** Begin **

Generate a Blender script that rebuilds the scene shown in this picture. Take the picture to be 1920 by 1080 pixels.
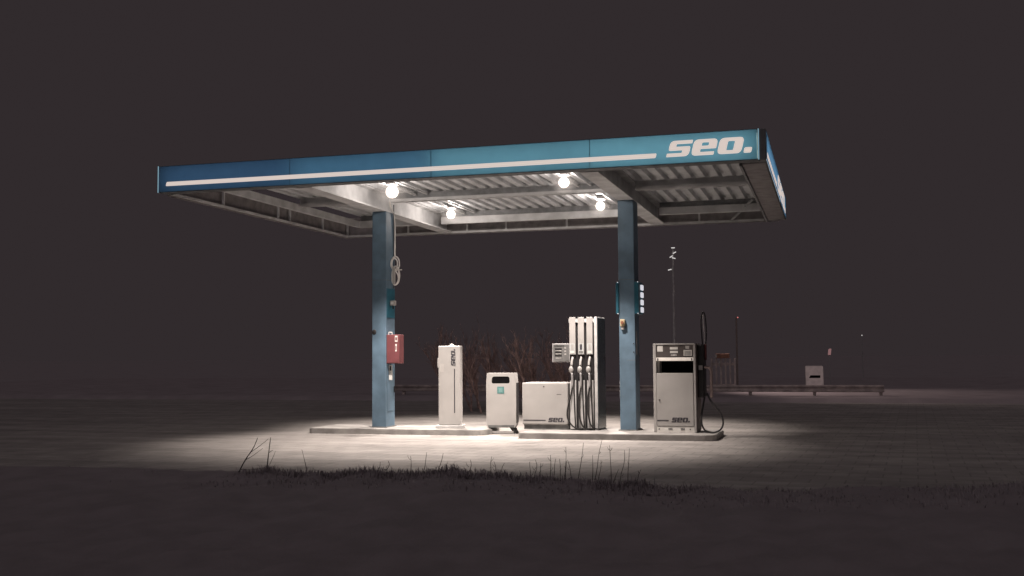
import bpy, bmesh, math, random
from mathutils import Vector, Matrix, noise
random.seed(7)
for o in list(bpy.data.objects): bpy.data.objects.remove(o)
SC = bpy.context.scene
COL = SC.collection
R_ = math.radians

# ---------------------------------------------------------------- camera
TH, TILT, ROLL, HC = R_(16.2), R_(3.55), R_(0.40), 1.50
fw = Vector((-math.sin(TH)*math.cos(TILT), math.cos(TH)*math.cos(TILT), math.sin(TILT)))
r0 = Vector((math.cos(TH), math.sin(TH), 0)); u0 = r0.cross(fw)
rr = r0*math.cos(ROLL) - u0*math.sin(ROLL); uu = u0*math.cos(ROLL) + r0*math.sin(ROLL)
cd = bpy.data.cameras.new('camera'); cam = bpy.data.objects.new('camera', cd); COL.objects.link(cam)
M = Matrix((rr, uu, -fw)).transposed().to_4x4(); M.translation = Vector((0, 0, HC)); cam.matrix_world = M
cd.sensor_width = 36; cd.lens = 2045/1920*36; cd.clip_start = .05; cd.clip_end = 3000
SC.camera = cam

# ---------------------------------------------------------------- sky, moon, exposure
w = bpy.data.worlds.new('World'); SC.world = w; w.use_nodes = True
nt = w.node_tree; nt.nodes.clear()
out = nt.nodes.new('ShaderNodeOutputWorld'); add = nt.nodes.new('ShaderNodeAddShader')
b1 = nt.nodes.new('ShaderNodeBackground'); b2 = nt.nodes.new('ShaderNodeBackground')
sky = nt.nodes.new('ShaderNodeTexSky'); sky.sky_type = 'NISHITA'; sky.sun_disc = False
sky.sun_elevation = R_(50); sky.sun_rotation = R_(190)
b1.inputs[0].default_value = (.0305, .0238, .0258, 1); b1.inputs[1].default_value = 1
nt.links.new(sky.outputs[0], b2.inputs[0]); b2.inputs[1].default_value = .00004
nt.links.new(b1.outputs[0], add.inputs[0]); nt.links.new(b2.outputs[0], add.inputs[1]); nt.links.new(add.outputs[0], out.inputs[0])
sl = bpy.data.lights.new('moon', 'SUN'); so = bpy.data.objects.new('moon', sl); COL.objects.link(so)
sl.energy = .27; sl.angle = R_(60); sl.color = (1, .88, .92)
so.rotation_euler = (R_(40), 0, R_(-10))
SC.view_settings.view_transform = 'Standard'; SC.view_settings.look = 'None'
SC.view_settings.exposure = 0; SC.view_settings.gamma = 1
SC.render.engine = 'CYCLES'
SC.cycles.use_denoising = True
SC.cycles.max_bounces = 6; SC.cycles.diffuse_bounces = 4; SC.cycles.volume_bounces = 0
SC.cycles.sample_clamp_indirect = 3

# ---------------------------------------------------------------- materials
def mat(name, col, rough=.6, metal=0, var=.12, scale=6, bump=0, bscale=40, emit=None, es=1, spec=.5, col2=None, lo=.35, hi=.65):
    m = bpy.data.materials.new(name); m.use_nodes = True
    n = m.node_tree; p = n.nodes['Principled BSDF']
    p.inputs['Roughness'].default_value = rough; p.inputs['Metallic'].default_value = metal
    p.inputs['Specular IOR Level'].default_value = spec
    tc = n.nodes.new('ShaderNodeTexCoord')
    nz = n.nodes.new('ShaderNodeTexNoise'); nz.inputs['Scale'].default_value = scale; nz.inputs['Detail'].default_value = 6
    n.links.new(tc.outputs['Object'], nz.inputs['Vector'])
    mr = n.nodes.new('ShaderNodeMapRange'); mr.inputs[1].default_value = lo; mr.inputs[2].default_value = hi
    n.links.new(nz.outputs['Fac'], mr.inputs[0])
    mx = n.nodes.new('ShaderNodeMix'); mx.data_type = 'RGBA'
    c2 = col2 or tuple(max(0, c*(1-var)) for c in col)
    c1 = col if col2 else tuple(min(1, c*(1+var*.5)) for c in col)
    mx.inputs[6].default_value = (*c1, 1); mx.inputs[7].default_value = (*c2, 1)
    n.links.new(mr.outputs[0], mx.inputs[0]); n.links.new(mx.outputs[2], p.inputs['Base Color'])
    if bump:
        nb = n.nodes.new('ShaderNodeTexNoise'); nb.inputs['Scale'].default_value = bscale; nb.inputs['Detail'].default_value = 4
        n.links.new(tc.outputs['Object'], nb.inputs['Vector'])
        bp = n.nodes.new('ShaderNodeBump'); bp.inputs['Strength'].default_value = bump; bp.inputs['Distance'].default_value = .02
        n.links.new(nb.outputs['Fac'], bp.inputs['Height']); n.links.new(bp.outputs[0], p.inputs['Normal'])
    if emit:
        p.inputs['Emission Color'].default_value = (*emit, 1); p.inputs['Emission Strength'].default_value = es
    return m

def translucent(name, col):
    m = bpy.data.materials.new(name); m.use_nodes = True
    n = m.node_tree; n.nodes.clear()
    o = n.nodes.new('ShaderNodeOutputMaterial'); a = n.nodes.new('ShaderNodeMixShader'); a.inputs[0].default_value = .75
    d = n.nodes.new('ShaderNodeBsdfDiffuse'); t = n.nodes.new('ShaderNodeBsdfTranslucent')
    tc = n.nodes.new('ShaderNodeTexCoord'); nz = n.nodes.new('ShaderNodeTexNoise'); nz.inputs['Scale'].default_value = 5; nz.inputs['Detail'].default_value = 8
    n.links.new(tc.outputs['Object'], nz.inputs['Vector'])
    mx = n.nodes.new('ShaderNodeMix'); mx.data_type = 'RGBA'
    mx.inputs[6].default_value = (*[c*.9 for c in col], 1); mx.inputs[7].default_value = (*[min(1, c*1.1) for c in col], 1)
    n.links.new(nz.outputs['Fac'], mx.inputs[0])
    for s in (d, t): n.links.new(mx.outputs[2], s.inputs[0])
    n.links.new(d.outputs[0], a.inputs[1]); n.links.new(t.outputs[0], a.inputs[2]); n.links.new(a.outputs[0], o.inputs[0])
    return m

M_white = mat('white_enamel', (.385, .37, .355), .45, var=.07, scale=3)
M_white2 = mat('white_cable', (.75, .72, .70), .5)
M_whitep = mat('white_strip_enamel', (.375, .36, .345), .4, var=.08, scale=4)
M_grey = mat('grey_metal', (.36, .35, .35), .5, var=.15)
M_greyd = mat('dark_grey_plinth', (.16, .16, .155), .7, var=.3)
M_alu = mat('aluminium', (.55, .54, .53), .45, var=.2)
M_slot = mat('black_opening', (.006, .0055, .006), .9, var=.2, spec=.05)
M_dark = mat('black_plastic', (.022, .020, .021), .5, var=.3)
M_rubber = mat('black_rubber', (.02, .018, .018), .45, var=.2)
M_ink = mat('dark_ink', (.045, .042, .05), .6, var=.05)
M_brown = mat('brown_side_panel', (.20, .165, .15), .55, var=.2)
M_blue = mat('blue_steel_paint', (.115, .182, .245), .55, var=.28, scale=2.5, bump=.05)
M_bluepanel = mat('petrol_blue_panel', (.02, .11, .16), .45, var=.15)
M_red = mat('red_box_paint', (.17, .05, .055), .6, var=.15)
M_teal = mat('teal_sticker', (.10, .235, .225), .6, var=.25, scale=30)
M_label = mat('pale_label', (.72, .70, .66), .6, var=.1)
M_greylabel = mat('grey_label', (.42, .40, .38), .6, var=.1)
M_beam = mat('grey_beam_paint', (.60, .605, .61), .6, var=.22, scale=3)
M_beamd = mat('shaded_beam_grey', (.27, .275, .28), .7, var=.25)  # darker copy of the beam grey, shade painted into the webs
M_roof = mat('galvanised_roof_sheet', (.58, .595, .61), .6, var=.2, scale=2)
M_fasback = mat('fascia_back_sheet', (.28, .26, .26), .7, var=.25)
M_box = mat('sign_box_sheet', (.16, .165, .17), .6, var=.2)
M_conc = mat('island_concrete', (.33, .315, .30), .85, var=.3, scale=3, bump=.3, bscale=60)
M_glow = mat('backlit_white', (.7, .66, .62), .5, emit=(.70, .60, .545), es=.88, var=.02)
M_bulb = bpy.data.materials.new('lamp_glass'); M_bulb.use_nodes = True
n = M_bulb.node_tree; n.nodes.clear(); o_ = n.nodes.new('ShaderNodeOutputMaterial'); a_ = n.nodes.new('ShaderNodeAddShader')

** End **

* **WRITTEN INSTRUCTION**: Repeat only the lines from the beginning of the material through the line containing "R_ = math.radians", both ends kept, leaving pictures out.

* **CORRECT RESPONSE**:
Generate a Blender script that rebuilds the scene shown in this picture. Take the picture to be 1920 by 1080 pixels.
import bpy, bmesh, math, random
from mathutils import Vector, Matrix, noise
random.seed(7)
for o in list(bpy.data.objects): bpy.data.objects.remove(o)
SC = bpy.context.scene
COL = SC.collection
R_ = math.radians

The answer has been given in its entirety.